Work to do: Locate the line that contains "leaf(p4, 'B3', '1015" in the entries below, then repeat it and every following line through the line that contains "leaf(p4, 'B6', '680", exactly, and no others.

Input rows:
· · · · ·

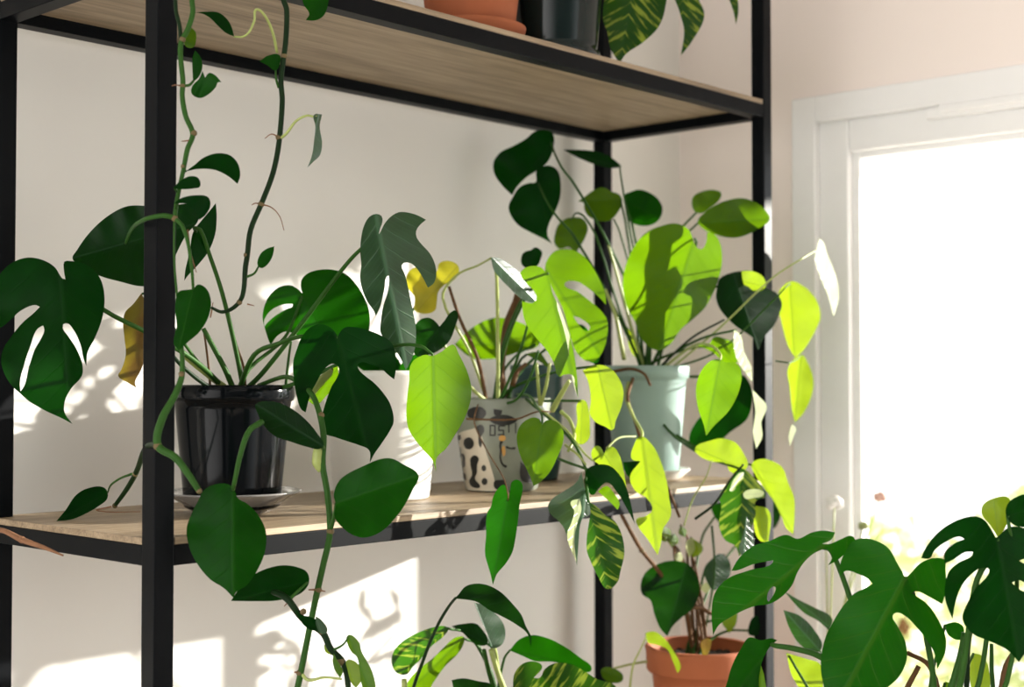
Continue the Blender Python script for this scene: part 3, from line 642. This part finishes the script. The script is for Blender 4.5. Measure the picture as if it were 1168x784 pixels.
for pts, r, m in (([(568, 462, 2.15), (568, 400, 2.13), (567, 335, 2.1), (566, 312, 2.05), (564, 298, 2.02)], .0032, 'steml'), ([(555, 460, 2.15), (545, 410, 2.13), (525, 365, 2.1), (512, 327, 2.1)], .0032, 'stemb'),
                  ([(560, 462, 2.13), (540, 445, 2.11), (520, 420, 2.1), (503, 385, 2.08)], .003, 'steml'), ([(567, 462, 2.13), (580, 435, 2.11), (595, 395, 2.1), (602, 370, 2.08)], .0026, 'stem'),
                  ([(571, 462, 2.12), (590, 455, 2.08), (605, 430, 2.05), (614, 400, 2.03)], .0024, 'stem'), ([(616, 462, 2.12), (614, 440, 2.1), (612, 415, 2.08)], .003, 'steml'), ([(617, 462, 2.12), (623, 440, 2.1), (627, 415, 2.08)], .003, 'steml'),
                  ([(630, 468, 2.1), (640, 450, 2.05), (649, 435, 2.02)], .0045, 'steml'), ([(574, 400, 2.25), (578, 370, 2.25), (590, 340, 2.25), (596, 320, 2.25)], .0065, 'stemb'), ([(575, 452, 2.2), (572, 420, 2.22), (576, 390, 2.24)], .0065, 'stemb'),
                  ([(532, 478, 2.06), (560, 479, 2.05), (590, 478, 2.03), (612, 470, 2.03), (628, 470, 2.04)], .0016, 'stemb'), ([(640, 470, 2.08), (650, 480, 2.05), (655, 500, 2.0), (648, 515, 1.98)], .003, 'steml'),
                  ([(645, 508, 1.98), (660, 520, 1.93), (668, 530, 1.9)], .002, 'steml'), ([(585, 440, 2.16), (590, 425, 2.17), (600, 415, 2.18)], .004, 'stemb')):
    stem(p3, pts, [r, r*.7], m, 'leaf_stalk')
# small dark teal pot behind
c7 = at(612, 2.40, T2+.0005)
dp = empty('flower_pot', c7, 'small dark teal pot behind the patterned pot', 'pot')
pot(dp, [(.03, 0), (.036, .002), (.041, .03), (.043, .1), (.044, .185), (.046, .188), (.046, .194), (.045, .196)], .004, .17, 'tealdark')

# ------------------------------------------------------------------ P4 pale teal pot
c4_ = at(737, 2.42, T2+.0005)
s4 = empty('plant_saucer', c4_, 'white saucer under the pale teal pot', 'saucer')
mb = MB(); mb.lathe([(.0001, 0), (.055, 0), (.06, .003), (.074, .016), (.075, .018), (.072, .018), (.056, .0075), (.0001, .006)], c4_); mb.build('dish', M['whitepot'], s4)
p4 = empty('heart_leaf_plant', c4_+Vector((0, 0, .0065)), 'tall heart-leaved plant in a pale teal pot at the window end of the middle shelf', 'plant')
pot(p4, [(.052, 0), (.055, .003), (.06, .06), (.068, .16), (.07, .166), (.073, .167), (.074, .186), (.072, .188)], .005, .17, 'tealpot')
leaf(p4, 'B2', '215 403 160 350 115 280 112 220 150 165 220 130 290 90 340 50 400 40 440 60 442 150 410 220 370 255 300 300 240 360', '430 110', '215 403', 2.40, .2, .1, .2, 0, 'dark', pet=[(735, 425, 2.42), (725, 350, 2.4), (690, 270, 2.36), (655, 210, 2.33), (640, 190, 2.3)], pr=.002)
leaf(p4, 'B2', '345 330 350 270 380 245 430 240 470 270 485 330 480 420 450 500 420 560 410 620 436 672 390 645 320 610 250 570 210 520 195 470 220 410 260 355 310 335', '355 330', '436 672', 2.36, .15, 0, .2, 0, 'dark', pet=[(735, 425, 2.42), (700, 350, 2.38), (655, 270, 2.3), (632, 243, 2.26)], pr=.002)
leaf(p4, 'B2', '500 150 580 150 680 160 760 190 822 240 800 250 720 245 640 220 570 190', '818 243', '500 150', 2.48, .2, 1.4, .2, 0, 'dark', pet=[(740, 425, 2.42), (735, 350, 2.42), (718, 260, 2.4), (708, 200, 2.38)], pr=.0016)
leaf(p4, 'B2', '580 437 620 410 660 380 720 360 760 380 810 400 827 440 800 500 760 540 700 545 640 520 615 480 610 445', '815 425', '580 437', 2.48, -.1, .4, .2, 0, 'lite', pet=A)
leaf(p4, 'B2', '840 400 870 385 920 372 980 390 1030 430 1050 480 1030 540 980 570 930 572 870 550 845 500 850 460', '842 440', '1030 530', 2.48, .1, .2, .2, 0, 'mid', pet=A)
leaf(p4, 'B2', '470 570 500 540 560 525 610 535 635 580 620 640 590 690 565 720 530 690 480 700 450 670 455 610', '540 535', '565 720', 2.48, .1, 0, .2, 0, 'lite', pet=[(733, 425, 2.42), (705, 350, 2.4), (680, 270, 2.38), (664, 245, 2.37)], pr=.0018)
leaf(p4, 'B3', '385 220 395 190 440 165 500 160 530 175 520 210 480 245 430 275 400 265', '410 268', '530 172', 2.48, .1, .2, .2, 0, 'lite', pet=A)
leaf(p4, 'B3', '415 315 450 270 510 230 580 205 640 200 700 220 740 250 770 306 730 340 670 375 600 395 520 385 440 350', '418 320', '770 306', 2.38, -.05, .4, .2, 0, 'lite', pet=A, lab='upper leaf pointing at the far post')
leaf(p4, 'B3', '392 405 370 355 310 325 240 335 160 370 100 440 60 530 45 610 50 680 75 760 100 800 130 880 170 930 224 952 280 920 330 850 400 790 450 740 490 670 520 590 535 500 520 410 490 375 460 368 457 415 432 452 408 440', '400 400', '224 952', 2.32, -.4, -.05, .18, 0, 'lite', pet=[(740, 425, 2.42), (765, 370, 2.40), (785, 300, 2.36), (794, 278, 2.33)], pr=.0022, lab='largest sunlit heart shaped leaf')
leaf(p4, 'B3', '510 640 520 600 560 575 620 560 690 560 735 590 750 640 800 665 830 720 820 765 793 825 743 885 713 952 690 895 613 840 563 795 518 735 505 690', '600 600', '713 952', 2.33, .5, 0, .3, 0, 'deep', pet=A)
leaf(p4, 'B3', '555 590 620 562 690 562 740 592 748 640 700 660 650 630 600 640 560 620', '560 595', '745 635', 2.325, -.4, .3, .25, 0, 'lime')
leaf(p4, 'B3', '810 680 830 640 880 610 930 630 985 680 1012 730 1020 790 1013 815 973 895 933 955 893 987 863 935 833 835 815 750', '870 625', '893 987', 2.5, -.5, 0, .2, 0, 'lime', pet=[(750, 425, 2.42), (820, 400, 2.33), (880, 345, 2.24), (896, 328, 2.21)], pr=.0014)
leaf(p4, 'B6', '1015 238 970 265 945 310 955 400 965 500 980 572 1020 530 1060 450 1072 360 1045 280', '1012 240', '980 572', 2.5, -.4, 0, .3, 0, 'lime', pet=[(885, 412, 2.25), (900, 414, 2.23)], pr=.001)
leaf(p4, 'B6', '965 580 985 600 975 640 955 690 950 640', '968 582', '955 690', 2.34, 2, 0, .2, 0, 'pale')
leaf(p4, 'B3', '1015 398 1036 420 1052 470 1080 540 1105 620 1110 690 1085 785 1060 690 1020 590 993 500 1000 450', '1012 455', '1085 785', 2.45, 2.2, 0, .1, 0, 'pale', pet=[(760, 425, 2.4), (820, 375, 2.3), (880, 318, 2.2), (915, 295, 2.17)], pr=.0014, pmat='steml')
leaf(p4, 'B6', '612 262 575 262 530 300 500 360 492 430 505 510 530 580 543 637 580 590 650 520 700 430 718 350 710 300 680 275 640 275', '612 262', '543 637', 1.98, -.35, -.05, .2, 0, 'lite', pet=[(750, 425, 2.4), (790, 395, 2.25), (812, 395, 2.08), (822, 405, 2.0)], pr=.0018, pmat='steml', lab='bright pointed leaf in front of the far post')
leaf(p4, 'B6', '720 338 752 370 770 420 765 500 740 560 660 620 580 690 510 707 470 690 458 650 500 560 600 480', '725 345', '470 700', 2.4, .1, .1, .2, 0, 'dark', pet=A)
leaf(p4, 'B8', '400 140 480 98 540 88 600 108 640 160 662 222 620 262 575 252 550 210 480 202 420 172', '410 140', '640 240', 2.2, -.4, .1, .25, 0, 'lime', pet=A)
leaf(p4, 'B8', '680 215 720 190 770 195 830 230 862 310 890 380 892 480 886 562 850 530 830 480 790 400 740 330 700 270', '685 220', '886 562', 2.22, -.5, 0, .25, .05, 'lime', pet=A)
leaf(p4, 'B8', '600 250 640 240 700 290 740 340 750 370 700 400 700 460 670 560 640 640 620 672 600 620 550 590 520 520 530 420 520 380 550 320 580 280', '640 245', '620 672', 2.15, .2, 0, .3, 0, 'vari', pet=A)
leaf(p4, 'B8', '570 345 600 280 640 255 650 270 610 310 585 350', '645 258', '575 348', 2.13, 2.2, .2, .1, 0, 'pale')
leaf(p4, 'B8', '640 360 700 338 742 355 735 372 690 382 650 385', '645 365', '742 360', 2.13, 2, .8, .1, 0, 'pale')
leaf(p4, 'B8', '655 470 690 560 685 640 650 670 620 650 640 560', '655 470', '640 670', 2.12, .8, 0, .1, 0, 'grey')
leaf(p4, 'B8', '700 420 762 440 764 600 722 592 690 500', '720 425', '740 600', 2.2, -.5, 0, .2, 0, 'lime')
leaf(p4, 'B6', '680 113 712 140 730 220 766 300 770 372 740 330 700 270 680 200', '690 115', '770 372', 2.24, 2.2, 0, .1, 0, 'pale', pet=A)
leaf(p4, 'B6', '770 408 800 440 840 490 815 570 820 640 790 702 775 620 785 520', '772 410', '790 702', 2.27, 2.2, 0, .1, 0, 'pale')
leaf(p4, 'B6', '500 190 560 180 580 150 640 160 690 190 690 280 640 280 580 230', '580 190', '680 280', 2.32, -.3, .4, .2, 0, 'lite', pet=A)
leaf(p4, 'B8', '130 78 190 120 232 200 262 300 272 370 282 470 242 540 235 600 217 664 170 590 120 522 110 490 160 470 190 440 160 380 110 350 80 280 132 200 90 190 100 120', '140 85', '217 664', 2.04, -.45, 0, .2, 0, 'lime', pet=[(720, 428, 2.4), (714, 450, 2.3), (722, 475, 2.15), (732, 493, 2.07)], pr=.0026, pmat='steml')
leaf(p4, 'B8', '45 205 130 198 120 245 85 290 60 260', '60 205', '85 290', 2.06, .2, 0, .2, 0, 'dark')
leaf(p4, 'B4', '1040 500 1090 560 1130 640 1120 700 1070 640', '1040 500', '1120 700', 2.47, -.3, 0, .2, 0, 'lime', pet=A)
for pts, r, m in (([(738, 428, 2.42), (722, 380, 2.4), (700, 300, 2.37), (694, 280, 2.36)], .003, 'steml'), ([(745, 428, 2.42), (730, 350, 2.4), (707, 265, 2.38), (700, 250, 2.38)], .002, 'stem'),
                  ([(712, 410, 2.36), (708, 390, 2.35), (702, 360, 2.35), (690, 330, 2.35)], .004, 'steml'), ([(745, 428, 2.4), (760, 412, 2.38), (790, 385, 2.35), (826, 365, 2.3)], .0024, 'stemd'),
                  ([(700, 424, 2.34), (720, 421, 2.3), (735, 427, 2.27), (742, 440, 2.26)], .003, 'stemb'), ([(722, 432, 2.33), (716, 455, 2.25), (724, 480, 2.2), (735, 510, 2.17), (750, 530, 2.15), (765, 565, 2.15), (775, 590, 2.16)], .003, 'stemb'),
                  ([(692, 512, 2.1), (705, 500, 2.12), (725, 498, 2.15)], .0018, 'steml'), ([(780, 600, 2.2), (790, 570, 2.2), (805, 545, 2.18), (812, 525, 2.16)], .0014, 'steml'), ([(793, 592, 2.15), (815, 575, 2.13), (835, 545, 2.11), (848, 530, 2.1)], .0022, 'stemd')):
    stem(p4, pts, [r, r*.7], m, 'leaf_stalk')

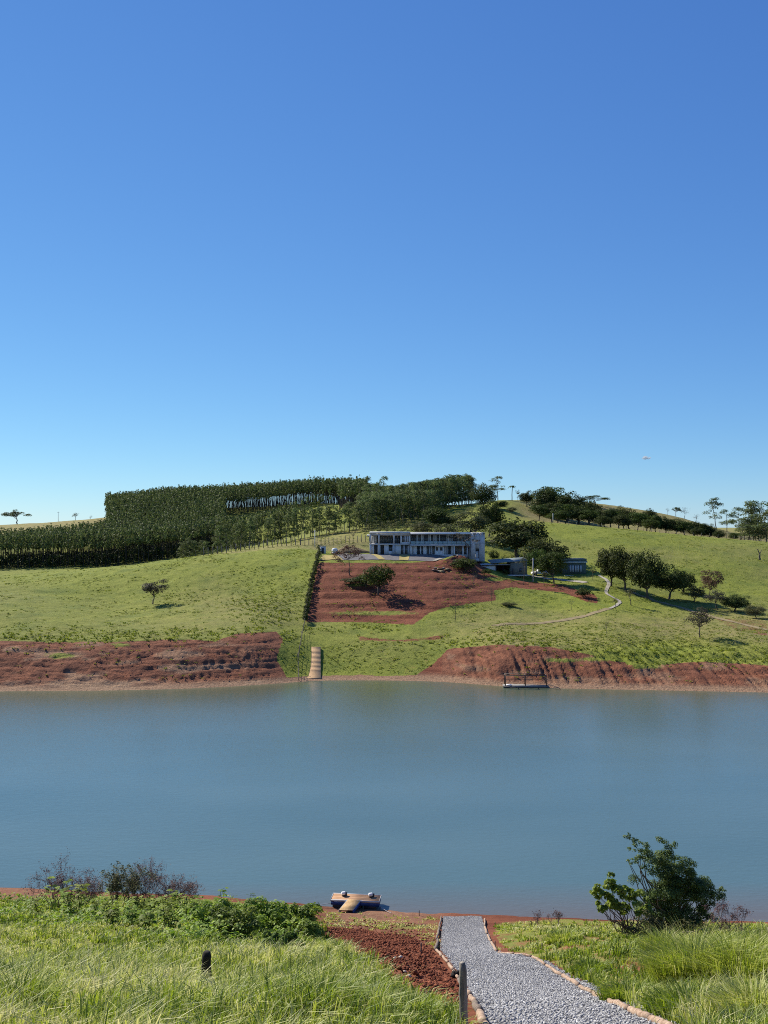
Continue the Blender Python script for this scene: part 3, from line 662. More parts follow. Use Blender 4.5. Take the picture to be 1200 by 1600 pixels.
# ---------------------------------------------------------------- eucalyptus plantation on the left hill
def place_unit(pts, hs, key, wd):
    """join many copies of one unit tree into arrays"""
    out = []
    for me in TREES[key][:2]:
        v = np.empty(len(me.vertices) * 3); me.vertices.foreach_get('co', v); v = v.reshape(-1, 3)
        out.append((v, me))
    return out
def joined_trees(name, pts, hs, ws, keys, label, cat):
    mbs = {0: [], 1: []}
    for part in (0, 1):
        Vs, Qs, Ts, As = [], [], [], []; n0 = 0
        for ki, key in enumerate(keys):
            me = TREES[key][part]; nv = len(me.vertices)
            v = np.empty(nv * 3); me.vertices.foreach_get('co', v); v = v.reshape(-1, 3)
            a = np.empty(nv); me.attributes['tint'].data.foreach_get('value', a)
            lt = np.empty(len(me.polygons), int); me.polygons.foreach_get('loop_total', lt)
            li = np.empty(len(me.loops), int); me.loops.foreach_get('vertex_index', li); ls = np.empty(len(me.polygons), int); me.polygons.foreach_get('loop_start', ls)
            q = li[ls[lt == 4][:, None] + np.arange(4)]; t = li[ls[lt == 3][:, None] + np.arange(3)]
            sel = np.nonzero(np.arange(len(pts)) % len(keys) == ki)[0]
            w0 = TREES[key][2]
            for s in sel:
                rz = RNG.random() * 6.283; c, sn = math.cos(rz), math.sin(rz); sx = ws[s] / w0
                W = np.stack([(v[:, 0] * c - v[:, 1] * sn) * sx, (v[:, 0] * sn + v[:, 1] * c) * sx, v[:, 2] * hs[s]], 1) + pts[s]
                Vs.append(W); Qs.append(q + n0); Ts.append(t + n0); As.append(np.clip(a + (RNG.random() - 0.5) * 0.5, 0, 1)); n0 += nv
        mbs[part] = (np.concatenate(Vs), np.concatenate(Qs), np.concatenate(Ts), np.concatenate(As))
    V0, Q0, T0, A0 = mbs[0]; V1, Q1, T1, A1 = mbs[1]
    V = np.concatenate([V0, V1]); n = len(V0); Q = np.concatenate([Q0, Q1 + n]); T = np.concatenate([T0, T1 + n])
    mi = np.concatenate([np.zeros(len(Q0)), np.ones(len(Q1)), np.zeros(len(T0)), np.ones(len(T1))])
    me = mesh_np(name, V, Q, T, [TREES[keys[0]][0].materials[0], G_EUC], {'tint': ('FLOAT', np.concatenate([A0, A1]))}, False, mi)
    return tag(link(name, me), label, cat, kind='stuff')

pp = []
sp = 2.15
for D in np.arange(372, 600, sp):
    back = None
    for X in np.arange(-(600 + 90) / F * 600, 0, sp * 0.9):
        x = X + random.uniform(-.45, .45); d = D + random.uniform(-.45, .45); px = 600 + F * x / d
        if px > 572 or px < (-150 if d < 425 else -45): continue
        if 352 < px < 530 and 424 < d < 500: continue
        front = np.interp(px, [-80, 0, 170, 285, 300, 345, 500, 560], [388, 386, 376, 372, 384, 402, 420, 432])
        bk = 572
        if d < front or d > bk: continue
        # rows deep inside that are hidden by the rows before them are thinned to those whose tops show
        pp.append((x, d, px))
pp = np.array(pp); zz = zfar(pp[:, 2], pp[:, 1]); pp = np.concatenate([pp, zz[:, None]], 1)
front = np.interp(pp[:, 2], [-80, 0, 170, 285, 300, 345, 500, 560], [388, 386, 376, 372, 384, 402, 420, 432])
depth = pp[:, 1] - front
topy_ = HZ + (CAMH - pp[:, 3] - 12.6) / pp[:, 1] * F
kp = (pp[:, 2] > 167) | (topy_ > np.interp(pp[:, 2], [-80, 0, 140, 167], [836, 830, 814, 809]))
pp = pp[kp]; depth = depth[kp]
order = np.argsort(depth + np.where(pp[:, 2] < -5, 60, 0), kind='stable')
hgt = 12.8 + 1.6 * (fbm(pp[:, 0] / 30, pp[:, 1] / 30, 90) - 0.5) * 2 + RNG.normal(0, 0.75, len(pp))
wid = 1.9 + RNG.normal(0, 0.3, len(pp))
ind, rest = order[:110], order[110:]
for n_, i in enumerate(ind):
    plant_tree('plant%d' % (n_ % 3), 'eucalyptus_tree', 'slender eucalyptus in the front rows of the dense plantation on the left hill', 'tree',
               (pp[i, 0], pp[i, 1], pp[i, 3] - 0.1), hgt[i], wid[i], 'eucalyptus of the left hill plantation')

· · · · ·

Task output:
leaf(p4, 'B3', '1015 398 1036 420 1052 470 1080 540 1105 620 1110 690 1085 785 1060 690 1020 590 993 500 1000 450', '1012 455', '1085 785', 2.45, 2.2, 0, .1, 0, 'pale', pet=[(760, 425, 2.4), (820, 375, 2.3), (880, 318, 2.2), (915, 295, 2.17)], pr=.0014, pmat='steml')
leaf(p4, 'B6', '612 262 575 262 530 300 500 360 492 430 505 510 530 580 543 637 580 590 650 520 700 430 718 350 710 300 680 275 640 275', '612 262', '543 637', 1.98, -.35, -.05, .2, 0, 'lite', pet=[(750, 425, 2.4), (790, 395, 2.25), (812, 395, 2.08), (822, 405, 2.0)], pr=.0018, pmat='steml', lab='bright pointed leaf in front of the far post')
leaf(p4, 'B6', '720 338 752 370 770 420 765 500 740 560 660 620 580 690 510 707 470 690 458 650 500 560 600 480', '725 345', '470 700', 2.4, .1, .1, .2, 0, 'dark', pet=A)
leaf(p4, 'B8', '400 140 480 98 540 88 600 108 640 160 662 222 620 262 575 252 550 210 480 202 420 172', '410 140', '640 240', 2.2, -.4, .1, .25, 0, 'lime', pet=A)
leaf(p4, 'B8', '680 215 720 190 770 195 830 230 862 310 890 380 892 480 886 562 850 530 830 480 790 400 740 330 700 270', '685 220', '886 562', 2.22, -.5, 0, .25, .05, 'lime', pet=A)
leaf(p4, 'B8', '600 250 640 240 700 290 740 340 750 370 700 400 700 460 670 560 640 640 620 672 600 620 550 590 520 520 530 420 520 380 550 320 580 280', '640 245', '620 672', 2.15, .2, 0, .3, 0, 'vari', pet=A)
leaf(p4, 'B8', '570 345 600 280 640 255 650 270 610 310 585 350', '645 258', '575 348', 2.13, 2.2, .2, .1, 0, 'pale')
leaf(p4, 'B8', '640 360 700 338 742 355 735 372 690 382 650 385', '645 365', '742 360', 2.13, 2, .8, .1, 0, 'pale')
leaf(p4, 'B8', '655 470 690 560 685 640 650 670 620 650 640 560', '655 470', '640 670', 2.12, .8, 0, .1, 0, 'grey')
leaf(p4, 'B8', '700 420 762 440 764 600 722 592 690 500', '720 425', '740 600', 2.2, -.5, 0, .2, 0, 'lime')
leaf(p4, 'B6', '680 113 712 140 730 220 766 300 770 372 740 330 700 270 680 200', '690 115', '770 372', 2.24, 2.2, 0, .1, 0, 'pale', pet=A)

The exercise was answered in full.